How We Find Recovery


Through a relationship with Jesus Christ as Savior and Higher Power, and by working through the 8 recovery principles and the Christ-centered 12 steps, we can find freedom from our hurts, hang ups and habits.


Characteristics of someone in recovery for codependency may include but are not limited to:

  • We have accepted Jesus Christ as our Higher Power.

  • Working the 12 step recovery process diligently and consistently.

  • We are learning that Jesus can be trusted. 

  • We are shifting our focus from ourselves and our desires to serve God and others. 

  • We are learning to take more personal responsibility for our actions and emotions. 

  • We are learning to “take a pause” before reacting.

  • We have learned to recognize unhealthy patterns of anger in our lives.

  • We have shared those patterns and “triggers” with at least one other person and are accountable to them for how we deal with them.

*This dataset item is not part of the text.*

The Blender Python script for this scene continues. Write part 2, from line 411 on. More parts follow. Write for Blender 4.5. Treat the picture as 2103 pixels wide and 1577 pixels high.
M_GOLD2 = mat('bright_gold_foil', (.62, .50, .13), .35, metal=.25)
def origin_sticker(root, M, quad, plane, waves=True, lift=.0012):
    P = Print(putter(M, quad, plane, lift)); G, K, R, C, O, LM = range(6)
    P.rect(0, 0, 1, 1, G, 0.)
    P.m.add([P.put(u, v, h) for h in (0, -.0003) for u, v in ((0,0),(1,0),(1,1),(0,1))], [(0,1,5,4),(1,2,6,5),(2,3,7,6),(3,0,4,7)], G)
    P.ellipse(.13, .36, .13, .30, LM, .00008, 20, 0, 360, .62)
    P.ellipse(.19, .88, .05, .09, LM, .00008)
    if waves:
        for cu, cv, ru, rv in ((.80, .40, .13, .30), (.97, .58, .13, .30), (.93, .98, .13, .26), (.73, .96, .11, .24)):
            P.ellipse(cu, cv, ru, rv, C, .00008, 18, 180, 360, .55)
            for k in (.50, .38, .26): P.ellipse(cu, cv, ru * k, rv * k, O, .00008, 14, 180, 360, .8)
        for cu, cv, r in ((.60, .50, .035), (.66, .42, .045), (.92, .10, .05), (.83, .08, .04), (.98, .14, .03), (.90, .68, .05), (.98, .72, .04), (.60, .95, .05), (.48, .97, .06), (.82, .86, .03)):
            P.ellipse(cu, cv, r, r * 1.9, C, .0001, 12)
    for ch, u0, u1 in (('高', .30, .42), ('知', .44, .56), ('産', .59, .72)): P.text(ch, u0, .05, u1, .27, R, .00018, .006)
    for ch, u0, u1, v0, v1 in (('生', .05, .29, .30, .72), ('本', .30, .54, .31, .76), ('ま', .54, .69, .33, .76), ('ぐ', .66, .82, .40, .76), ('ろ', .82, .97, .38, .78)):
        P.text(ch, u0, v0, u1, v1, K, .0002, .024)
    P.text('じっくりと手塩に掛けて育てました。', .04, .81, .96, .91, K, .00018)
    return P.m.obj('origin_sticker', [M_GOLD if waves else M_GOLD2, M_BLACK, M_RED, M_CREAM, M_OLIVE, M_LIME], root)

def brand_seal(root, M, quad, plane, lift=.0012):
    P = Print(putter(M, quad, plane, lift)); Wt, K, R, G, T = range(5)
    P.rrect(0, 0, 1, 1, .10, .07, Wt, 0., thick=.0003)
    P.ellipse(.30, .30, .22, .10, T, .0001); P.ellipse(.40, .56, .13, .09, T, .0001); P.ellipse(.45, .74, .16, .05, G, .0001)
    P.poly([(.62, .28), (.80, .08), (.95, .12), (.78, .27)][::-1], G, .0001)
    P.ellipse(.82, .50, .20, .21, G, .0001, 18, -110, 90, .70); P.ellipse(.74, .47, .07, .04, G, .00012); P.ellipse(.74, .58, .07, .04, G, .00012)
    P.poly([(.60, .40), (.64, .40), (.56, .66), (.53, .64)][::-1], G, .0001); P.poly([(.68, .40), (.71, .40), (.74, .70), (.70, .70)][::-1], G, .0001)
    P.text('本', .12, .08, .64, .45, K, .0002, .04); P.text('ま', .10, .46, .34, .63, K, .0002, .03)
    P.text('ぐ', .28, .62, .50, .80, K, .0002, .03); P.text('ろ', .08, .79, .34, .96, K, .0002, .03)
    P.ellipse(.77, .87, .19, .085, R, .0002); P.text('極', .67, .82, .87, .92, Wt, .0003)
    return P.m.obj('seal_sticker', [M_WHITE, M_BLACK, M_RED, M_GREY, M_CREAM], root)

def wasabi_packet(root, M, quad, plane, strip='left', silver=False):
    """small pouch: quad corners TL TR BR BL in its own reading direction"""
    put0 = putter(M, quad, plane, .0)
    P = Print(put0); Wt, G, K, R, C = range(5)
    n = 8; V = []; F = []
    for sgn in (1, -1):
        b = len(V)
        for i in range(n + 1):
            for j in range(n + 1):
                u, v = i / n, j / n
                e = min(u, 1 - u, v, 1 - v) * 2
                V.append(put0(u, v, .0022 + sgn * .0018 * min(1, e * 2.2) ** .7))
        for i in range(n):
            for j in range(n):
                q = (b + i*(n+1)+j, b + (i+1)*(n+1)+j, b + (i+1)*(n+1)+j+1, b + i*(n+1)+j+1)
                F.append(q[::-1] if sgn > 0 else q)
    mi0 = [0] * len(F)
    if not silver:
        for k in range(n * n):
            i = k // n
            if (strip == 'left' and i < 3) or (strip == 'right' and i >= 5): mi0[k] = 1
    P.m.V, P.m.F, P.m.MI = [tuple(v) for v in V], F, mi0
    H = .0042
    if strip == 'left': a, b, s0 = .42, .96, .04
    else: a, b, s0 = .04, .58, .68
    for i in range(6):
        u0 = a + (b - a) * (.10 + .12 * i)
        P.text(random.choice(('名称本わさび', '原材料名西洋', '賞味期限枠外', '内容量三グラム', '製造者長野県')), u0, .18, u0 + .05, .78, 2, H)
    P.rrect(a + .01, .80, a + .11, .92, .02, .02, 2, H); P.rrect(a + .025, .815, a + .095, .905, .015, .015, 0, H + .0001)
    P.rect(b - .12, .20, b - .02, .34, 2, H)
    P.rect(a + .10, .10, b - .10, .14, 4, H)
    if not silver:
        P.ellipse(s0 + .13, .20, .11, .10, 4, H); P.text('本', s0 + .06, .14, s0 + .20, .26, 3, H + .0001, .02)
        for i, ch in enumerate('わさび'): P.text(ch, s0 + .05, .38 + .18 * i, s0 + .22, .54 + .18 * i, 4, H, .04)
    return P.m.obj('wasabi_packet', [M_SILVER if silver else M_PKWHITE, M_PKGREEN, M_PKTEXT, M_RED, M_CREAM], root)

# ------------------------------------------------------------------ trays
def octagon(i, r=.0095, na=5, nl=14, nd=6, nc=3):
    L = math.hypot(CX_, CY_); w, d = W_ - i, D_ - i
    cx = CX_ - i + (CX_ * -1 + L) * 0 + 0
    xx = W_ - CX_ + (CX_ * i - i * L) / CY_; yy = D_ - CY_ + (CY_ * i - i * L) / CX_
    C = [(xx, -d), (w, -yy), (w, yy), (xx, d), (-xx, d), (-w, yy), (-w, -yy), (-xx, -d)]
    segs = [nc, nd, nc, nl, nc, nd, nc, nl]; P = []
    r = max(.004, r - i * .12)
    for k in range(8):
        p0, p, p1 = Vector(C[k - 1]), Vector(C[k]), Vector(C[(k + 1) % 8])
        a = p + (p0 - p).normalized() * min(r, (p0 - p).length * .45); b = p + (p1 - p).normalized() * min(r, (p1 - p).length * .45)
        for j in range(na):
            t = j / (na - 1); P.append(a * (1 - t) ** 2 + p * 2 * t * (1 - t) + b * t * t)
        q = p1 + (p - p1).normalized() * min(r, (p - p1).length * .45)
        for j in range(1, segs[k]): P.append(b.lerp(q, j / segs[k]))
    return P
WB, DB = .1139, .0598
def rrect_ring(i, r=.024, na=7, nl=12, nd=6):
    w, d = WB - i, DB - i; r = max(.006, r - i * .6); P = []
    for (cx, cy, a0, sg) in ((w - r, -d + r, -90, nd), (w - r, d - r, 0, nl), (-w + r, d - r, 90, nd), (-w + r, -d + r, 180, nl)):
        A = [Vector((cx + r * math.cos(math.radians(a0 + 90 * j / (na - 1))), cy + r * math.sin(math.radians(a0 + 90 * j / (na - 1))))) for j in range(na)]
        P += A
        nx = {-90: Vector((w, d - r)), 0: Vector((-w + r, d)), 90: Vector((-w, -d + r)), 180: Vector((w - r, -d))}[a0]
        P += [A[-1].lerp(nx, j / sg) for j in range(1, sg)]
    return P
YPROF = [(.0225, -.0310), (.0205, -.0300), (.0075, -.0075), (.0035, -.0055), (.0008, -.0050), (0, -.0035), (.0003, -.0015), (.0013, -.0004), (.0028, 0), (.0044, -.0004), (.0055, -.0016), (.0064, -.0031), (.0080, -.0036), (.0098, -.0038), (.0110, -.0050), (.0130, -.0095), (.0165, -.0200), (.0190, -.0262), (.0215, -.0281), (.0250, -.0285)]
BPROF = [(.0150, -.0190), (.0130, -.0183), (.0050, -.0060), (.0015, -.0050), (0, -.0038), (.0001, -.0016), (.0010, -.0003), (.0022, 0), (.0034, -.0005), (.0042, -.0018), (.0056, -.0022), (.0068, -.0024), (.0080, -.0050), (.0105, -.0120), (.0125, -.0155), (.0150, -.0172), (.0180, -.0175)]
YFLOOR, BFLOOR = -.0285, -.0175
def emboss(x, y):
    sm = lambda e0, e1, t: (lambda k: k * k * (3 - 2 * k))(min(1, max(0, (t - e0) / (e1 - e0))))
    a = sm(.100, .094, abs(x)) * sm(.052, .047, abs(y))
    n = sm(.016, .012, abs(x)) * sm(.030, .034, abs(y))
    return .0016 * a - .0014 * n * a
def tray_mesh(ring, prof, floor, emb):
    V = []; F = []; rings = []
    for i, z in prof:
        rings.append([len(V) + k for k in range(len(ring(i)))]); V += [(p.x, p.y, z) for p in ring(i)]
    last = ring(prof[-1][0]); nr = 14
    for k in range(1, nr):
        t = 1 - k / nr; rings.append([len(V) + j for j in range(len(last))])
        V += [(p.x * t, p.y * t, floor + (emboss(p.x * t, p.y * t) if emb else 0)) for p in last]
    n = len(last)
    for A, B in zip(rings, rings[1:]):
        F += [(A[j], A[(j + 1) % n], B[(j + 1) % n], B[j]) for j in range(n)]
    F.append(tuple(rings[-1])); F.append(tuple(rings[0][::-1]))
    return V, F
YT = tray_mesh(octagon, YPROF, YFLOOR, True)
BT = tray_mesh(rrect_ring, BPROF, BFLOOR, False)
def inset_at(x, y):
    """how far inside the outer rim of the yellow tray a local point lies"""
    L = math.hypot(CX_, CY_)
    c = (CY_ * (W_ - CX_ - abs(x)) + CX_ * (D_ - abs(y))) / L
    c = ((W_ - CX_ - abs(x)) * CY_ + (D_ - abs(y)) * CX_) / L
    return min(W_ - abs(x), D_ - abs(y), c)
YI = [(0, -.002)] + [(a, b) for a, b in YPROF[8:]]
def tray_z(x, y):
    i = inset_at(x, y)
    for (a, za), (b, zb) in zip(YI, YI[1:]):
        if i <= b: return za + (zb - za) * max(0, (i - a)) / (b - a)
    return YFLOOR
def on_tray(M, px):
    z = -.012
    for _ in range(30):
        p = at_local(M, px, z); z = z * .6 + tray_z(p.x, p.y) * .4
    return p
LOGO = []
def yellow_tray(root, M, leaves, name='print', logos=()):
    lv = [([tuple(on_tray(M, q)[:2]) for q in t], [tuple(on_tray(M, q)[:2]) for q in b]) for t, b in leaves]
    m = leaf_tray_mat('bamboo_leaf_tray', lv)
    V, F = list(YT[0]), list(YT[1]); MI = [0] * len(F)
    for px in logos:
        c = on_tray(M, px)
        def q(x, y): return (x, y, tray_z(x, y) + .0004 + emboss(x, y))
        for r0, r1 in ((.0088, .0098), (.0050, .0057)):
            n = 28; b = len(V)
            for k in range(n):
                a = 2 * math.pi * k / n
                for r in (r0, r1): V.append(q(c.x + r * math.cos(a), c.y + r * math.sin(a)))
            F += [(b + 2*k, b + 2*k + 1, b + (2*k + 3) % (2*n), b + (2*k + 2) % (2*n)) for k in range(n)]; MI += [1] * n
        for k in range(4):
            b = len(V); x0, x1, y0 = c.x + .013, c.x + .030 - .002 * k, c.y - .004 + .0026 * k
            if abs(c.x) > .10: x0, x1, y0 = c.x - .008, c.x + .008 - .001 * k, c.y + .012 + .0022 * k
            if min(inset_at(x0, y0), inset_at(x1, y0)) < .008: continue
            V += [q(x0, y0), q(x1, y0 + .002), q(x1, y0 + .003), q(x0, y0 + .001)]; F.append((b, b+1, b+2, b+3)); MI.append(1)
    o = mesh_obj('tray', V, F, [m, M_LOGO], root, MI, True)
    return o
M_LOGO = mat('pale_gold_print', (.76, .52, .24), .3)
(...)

  • We are learning to deal with our anger quickly.

  • Ephesians 4:26, “In your anger do not sin; do not let the sun go down on your anger.”

  • We are becoming more comfortable expressing our more vulnerable emotions like fear, hurt, rejection, and insecurity.



Small Group Guidelines

  1. Keep your sharing focused on your own thoughts, feelings, and actions. Please limit your sharing to three to five minutes.

  2. There is NO cross-talk please. Cross-talk is when two people engage in a dialogue during the meeting. Each person sharing is free to express feelings without interruptions.

  3. We are here to support one another. We will not attempt to “fix” one another.

  4. Anonymity and confidentiality are basic requirements. What is shared in the group stays in the group. The only exception is when someone threatens to injure themselves or others.

  5. Offensive language has no place in a Christ-centered recovery group.